Musings about the importance and impact of art and art education in the 21st century.

Ceramics-Progress is good!

♠ Posted by ArtMuse at 12:25 PM

The last time I had taken a course in ceramics I was about 20 and I had the worst time with it.  There were quite a few students in the class and the friend that I was taking it with and I got little to no instruction on how to throw clay and shape it on the wheel.  Needless to say 2 or 3 absolutely terrible ash-tray's later I had completely lost any interest in ceramics and vowed that it was something that "just wasn't for me".  I dedicated myself to painting and drawing and have since for over a decade...Until now.

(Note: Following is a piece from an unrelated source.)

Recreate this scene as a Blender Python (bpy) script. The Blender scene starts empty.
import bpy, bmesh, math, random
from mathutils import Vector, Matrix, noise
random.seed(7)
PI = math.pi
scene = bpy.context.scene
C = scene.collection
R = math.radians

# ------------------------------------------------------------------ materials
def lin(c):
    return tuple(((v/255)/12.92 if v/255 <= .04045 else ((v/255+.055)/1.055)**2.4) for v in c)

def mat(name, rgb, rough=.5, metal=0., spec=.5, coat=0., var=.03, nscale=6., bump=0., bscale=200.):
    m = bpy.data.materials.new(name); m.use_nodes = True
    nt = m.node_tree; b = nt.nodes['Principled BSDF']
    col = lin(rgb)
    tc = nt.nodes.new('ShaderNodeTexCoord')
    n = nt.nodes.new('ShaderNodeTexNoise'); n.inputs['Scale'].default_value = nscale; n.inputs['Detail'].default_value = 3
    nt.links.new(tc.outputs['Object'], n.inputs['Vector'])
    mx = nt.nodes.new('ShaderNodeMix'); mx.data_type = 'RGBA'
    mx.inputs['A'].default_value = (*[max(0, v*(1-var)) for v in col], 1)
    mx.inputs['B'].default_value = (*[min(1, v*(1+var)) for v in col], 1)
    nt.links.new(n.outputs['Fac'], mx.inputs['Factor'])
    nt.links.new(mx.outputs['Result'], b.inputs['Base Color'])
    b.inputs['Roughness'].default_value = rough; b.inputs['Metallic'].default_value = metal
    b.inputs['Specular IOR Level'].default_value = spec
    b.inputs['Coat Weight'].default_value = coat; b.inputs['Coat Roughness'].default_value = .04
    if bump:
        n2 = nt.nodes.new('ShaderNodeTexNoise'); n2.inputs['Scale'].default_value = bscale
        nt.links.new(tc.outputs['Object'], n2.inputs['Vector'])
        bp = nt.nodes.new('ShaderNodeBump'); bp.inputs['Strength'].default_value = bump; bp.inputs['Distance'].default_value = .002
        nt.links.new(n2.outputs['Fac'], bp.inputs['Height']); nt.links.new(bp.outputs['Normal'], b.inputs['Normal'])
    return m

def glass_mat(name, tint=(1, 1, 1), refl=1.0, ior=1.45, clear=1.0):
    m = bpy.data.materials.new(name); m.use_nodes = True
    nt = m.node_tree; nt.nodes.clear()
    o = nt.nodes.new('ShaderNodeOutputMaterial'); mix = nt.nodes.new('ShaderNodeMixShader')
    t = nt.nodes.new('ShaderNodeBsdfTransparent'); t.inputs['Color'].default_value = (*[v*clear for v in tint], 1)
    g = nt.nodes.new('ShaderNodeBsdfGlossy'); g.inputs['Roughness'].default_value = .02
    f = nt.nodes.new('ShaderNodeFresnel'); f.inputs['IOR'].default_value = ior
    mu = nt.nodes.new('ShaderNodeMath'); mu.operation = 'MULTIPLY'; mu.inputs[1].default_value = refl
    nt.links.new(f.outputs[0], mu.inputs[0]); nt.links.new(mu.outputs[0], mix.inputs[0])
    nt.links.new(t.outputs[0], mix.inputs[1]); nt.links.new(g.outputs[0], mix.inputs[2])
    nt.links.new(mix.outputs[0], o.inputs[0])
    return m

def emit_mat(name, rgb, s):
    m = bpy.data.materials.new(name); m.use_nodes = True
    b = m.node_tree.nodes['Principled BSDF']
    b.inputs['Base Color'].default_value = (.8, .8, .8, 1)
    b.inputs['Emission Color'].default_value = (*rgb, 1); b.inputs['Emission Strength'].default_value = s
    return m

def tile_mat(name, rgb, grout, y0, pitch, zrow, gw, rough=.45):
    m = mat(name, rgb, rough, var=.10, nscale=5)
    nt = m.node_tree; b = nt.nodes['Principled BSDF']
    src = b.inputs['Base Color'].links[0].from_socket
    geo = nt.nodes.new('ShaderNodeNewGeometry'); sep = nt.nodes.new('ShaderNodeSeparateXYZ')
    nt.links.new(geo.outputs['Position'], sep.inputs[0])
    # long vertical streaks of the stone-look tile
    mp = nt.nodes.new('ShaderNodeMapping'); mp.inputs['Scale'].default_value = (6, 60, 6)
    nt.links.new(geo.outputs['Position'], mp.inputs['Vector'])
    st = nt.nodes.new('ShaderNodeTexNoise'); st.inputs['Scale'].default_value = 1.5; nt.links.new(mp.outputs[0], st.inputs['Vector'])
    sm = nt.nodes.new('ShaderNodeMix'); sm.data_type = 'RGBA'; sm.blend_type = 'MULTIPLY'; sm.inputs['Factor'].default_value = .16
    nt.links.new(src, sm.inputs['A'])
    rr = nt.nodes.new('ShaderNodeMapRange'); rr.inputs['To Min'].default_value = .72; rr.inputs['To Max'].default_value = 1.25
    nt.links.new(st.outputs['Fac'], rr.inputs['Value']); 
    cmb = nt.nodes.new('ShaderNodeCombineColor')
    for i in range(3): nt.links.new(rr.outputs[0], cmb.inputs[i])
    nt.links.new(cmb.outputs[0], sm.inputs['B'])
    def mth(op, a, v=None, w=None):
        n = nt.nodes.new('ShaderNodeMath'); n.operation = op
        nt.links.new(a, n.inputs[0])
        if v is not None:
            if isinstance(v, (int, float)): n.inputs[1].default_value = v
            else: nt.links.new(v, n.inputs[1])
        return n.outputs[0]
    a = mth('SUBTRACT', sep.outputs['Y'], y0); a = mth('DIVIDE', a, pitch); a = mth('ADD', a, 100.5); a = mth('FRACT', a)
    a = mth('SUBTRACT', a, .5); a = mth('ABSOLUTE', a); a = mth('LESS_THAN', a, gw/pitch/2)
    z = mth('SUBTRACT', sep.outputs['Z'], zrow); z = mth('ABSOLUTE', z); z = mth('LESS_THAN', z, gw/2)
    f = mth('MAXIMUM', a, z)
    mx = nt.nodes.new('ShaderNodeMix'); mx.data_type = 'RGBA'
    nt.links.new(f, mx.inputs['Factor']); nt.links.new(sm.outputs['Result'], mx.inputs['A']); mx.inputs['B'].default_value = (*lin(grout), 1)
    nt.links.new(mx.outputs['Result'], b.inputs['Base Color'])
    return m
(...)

 A coworker of mine had casually mentioned that after teaching her 3rd graders a fairly in-depth and lengthy clay unit, that she really wanted to do some ceramics herself.  Spurred on by her comment, I thought to myself, I teach my students all about clay and yet I know little to nothing about it myself, maybe I should give working with clay another try.  And so I enrolled in an adult education beginner ceramics course right around the corner from my job and for the past 5 weeks or so I've been going once a week for 3-4 hours and have been making all kinds of great things.

I spend so much of my time figuring out ways to teach other people that I never stop  and take time to be a student myself.   I'm proud of myself for taking a class in something I always professed I had no interest in based on one silly bad experience and find that not only don't I dislike it, but that I actually really enjoy it, and although my first batch of thrown clay bowls are uneven, shaky, and well, tiny, I am proud nonetheless that I am progressing and most importantly learning!

Just as an fyi we use high fire white, brown, or red clay and I used Amaco high fire glazes.  The cup on the right is Amaco underglaze on bisque-ware.with 1 coat of clear gloss glaze over it.    


Good for you! I had a similar experience during my first wheel class in college. We couldn't save anything until we showed that we could throw a 6" cylinder that was the right thickness when cut in half. I spent almost the entire semester trying to get that cylinder. But then one day, it just clicked - I finally figured out how to use my body to keep it centered. After that, I wasa real fan of working on the wheel, although there were definitely days when it just didn't work. I took it to mean that I wasn't centered myself, and I just tried again another day. I wish I had a wheel at my house, but I'm such a messy potter, it's best for me to just continue to take classes at facilities. Keep it up!

Thanks so much for sharing your experience and for the support! There's something very organic about ceramics, who knew I'd like it so much!!